CBO’s assessment is that the changes in tariffs will reduce the size of the U.S. economy. That effect would differ year by year; on average, from 2025 to 2035, the tariff changes would reduce the rate of real growth in gross domestic product (GDP) by 0.06 percentage points per year. By 2035, CBO estimates, the level of real GDP will be 0.6 percent lower than it was in CBO’s economic forecast from January 2025. That reduction in output reflects both negative and positive effects: the negative effects of higher tariffs through channels such as reduced investment and productivity, and the positive effects of additional revenues from tariffs, which would reduce federal borrowing and increase the funds available for private investment.
In addition to the slower economy, the CBO says prices will jump due to the tariffs, and stay at those higher levels as long as the tariffs are in place.
The increases in tariffs will make consumer goods and capital goods (the physical assets that businesses use to produce goods and services) more expensive, which will reduce the purchasing power of U.S. consumers and businesses. Those increases in costs will put temporary upward pressure on inflation. In CBO’s estimation, the policies analyzed here will increase the average annual rate of inflation, as measured by the price index for personal consumption expenditures, by roughly 0.4 percentage points over 2025 and 2026 relative to index will be 0.9 percent higher. After 2026, the tariffs will not have additional significant effects on prices.
The CBO doesn’t go into detail as to whether poorer or richer Americans will bear the brunt of those price increases and slower economies, because they couldn’t break down exactly which industries might grow or decline, and which products will have the largest price effects.
But would tariffs really be able to pay for the price tag of Big Beautiful Tax Scam 2.0? Let's look at how much the US government is bringing in for "customs duties" over the last 6 months, after May's Treasury statement was released this week.
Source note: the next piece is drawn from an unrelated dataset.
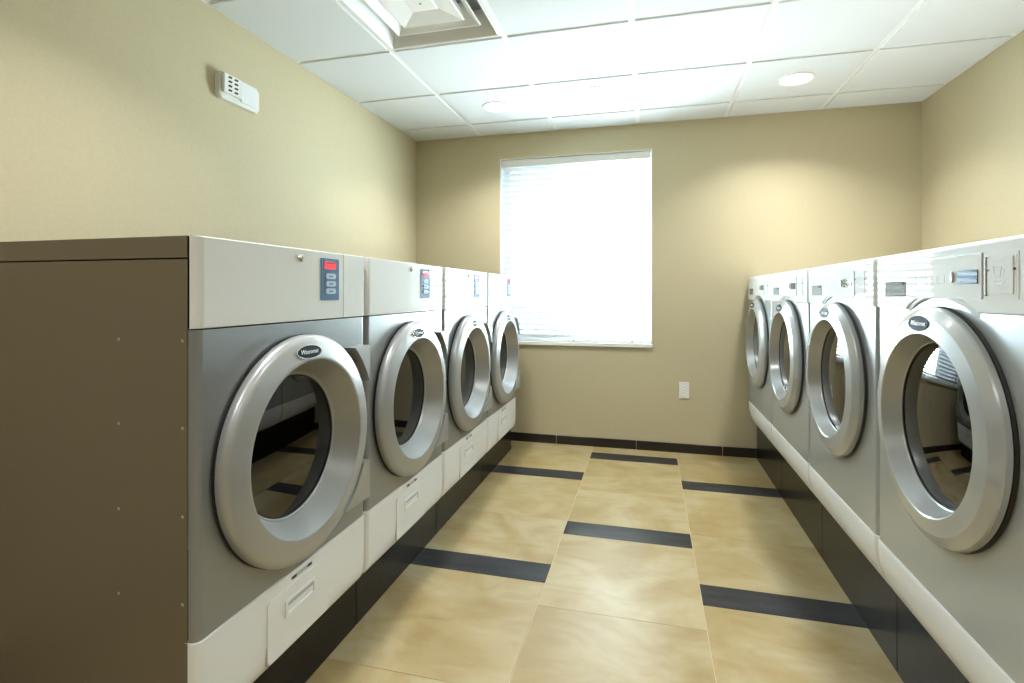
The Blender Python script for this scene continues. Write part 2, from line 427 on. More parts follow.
# the blind
bl = thing('window_blind', 'white horizontal slat blind lowered over the bright window', 'blind', ((WX0 + WX1) / 2, YB + 0.045, WZ0 + 0.022))
HWB = (WX1 - WX0) / 2 - jw - 0.004
TOPZ = WZ1 - jw - (WZ0 + 0.022)
bm = bmesh.new(); box(bm, -HWB, HWB, -0.034, 0.034, TOPZ - 0.058, TOPZ - 0.004, 0.003)
obj('headrail', bm, M['plate'], bl, angle=30)
bm = bmesh.new()
nsl = 31; zlo, zhi = 0.045, TOPZ - 0.075
TILT = R(24)
for i in range(nsl):
    z = zlo + (zhi - zlo) * i / (nsl - 1)
    prev = None
    arc = []
    for k in range(6):
        u = -0.025 + 0.05 * k / 5; cr = 0.0022 * (1 - (u / 0.025) ** 2)
        # inner edge (towards the room, -y) higher
        y = u * math.cos(TILT) + cr * math.sin(TILT); zz = z - u * math.sin(TILT) + cr * math.cos(TILT)
        arc.append((y, zz))
    nrm = (math.sin(TILT) * 0.0022, math.cos(TILT) * 0.0022)
    pts = arc + [(y - nrm[0], zz - nrm[1]) for y, zz in reversed(arc)]
    prism(bm, pts, -HWB + 0.003, HWB - 0.003, 'x')
obj('slats', bm, M['slat'], bl, angle=40)
bm = bmesh.new(); box(bm, -HWB + 0.002, HWB - 0.002, -0.026, 0.026, 0.004, 0.022, 0.003)
br = obj('bottom_rail', bm, M['slat'], bl, angle=30)
bm = bmesh.new()
for x_ in (-0.44, 0.0, 0.44):
    for y_ in (-0.027, 0.027): box(bm, x_ - 0.0012, x_ + 0.0012, y_ - 0.0008, y_ + 0.0008, 0.02, TOPZ - 0.05)
obj('ladder_cord', bm, M['slat'], bl, smooth=False)
for x_ in (-0.44, 0.0, 0.44):
    bm = bmesh.new(); lathe(bm, [(0, 0.0285), (0.006, 0.0285), (0.007, 0.026), (0.007, 0.0255)], x_, 0.0135, 16); obj('rail_button', bm, M['grey_plastic'], br)
bm = bmesh.new(); box(bm, HWB - 0.085, HWB - 0.079, -0.043, -0.037, TOPZ - 0.72, TOPZ - 0.05, 0.001, 1); box(bm, HWB - 0.087, HWB - 0.077, -0.045, -0.035, TOPZ - 0.75, TOPZ - 0.72, 0.002, 1)
obj('tilt_wand', bm, M['slat'], bl)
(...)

So tariff revenue has basically tripled since Tariff Man got going. That would come out to around $15 billion a month in added
taxes on products revenue, so maybe $180 billion a year? Then add in some inflation for the later years and could that $180 billion get to $250 billion a year on average? Seems unlikely, but not impossible.
So if we kept all these tariffs on, the already-large deficits wouldn't rise as much (although they'd still go up, especially for the rest of the 2020s). But I have a hard time believing that amount of tariff revenue would lead to an economic outcome most people would want – higher prices and a slower economy. In fact, if you put it together with Big Beautiful Tax Scam 2.0, and most us end up making less!
The worst effects on the economy from tariffs would hit in the next 2 years, while there would be tax hikes and more severe budget cuts coming in the later years of Big Beautiful Tax Scam 2.0....unless Congress and the 2030s president want to make even larger deficits by continuing with Tax Scam 3.0.
This is the other item that is hiding in plain sight - Big Beautiful Tax Scam 2.0 relies on accounting gimmicks to stay within the 10-year budget limits that would allow for 50 Senators to pass it through. But it cynically lays bombs of future tax increases and higher budget cuts that future Congresses would have to deal with. And if they don't want to deal with it and not cause more economic hardship for Americans with real jobs and real-life budget constraints, our deficits go up by even more.
Oh, but I'm sure the Koched-up GOPs in the Senate won't allow these exploding deficits and will put together a taxing and spending plan that doesn't handcuff our future and helps normal Americans over the donor class and.....HAHAHAHA!!! Do you think those MAGAts care about that, or you?
Now,
Tax Scam 2.0 having 2/3 of Americans with opinions disapprove of it, which could make a whole lot of red states become purple for 2026, and their stocks and other investments tanking? That might cause them to deal a little bit with the reality of this budget-busting Scam.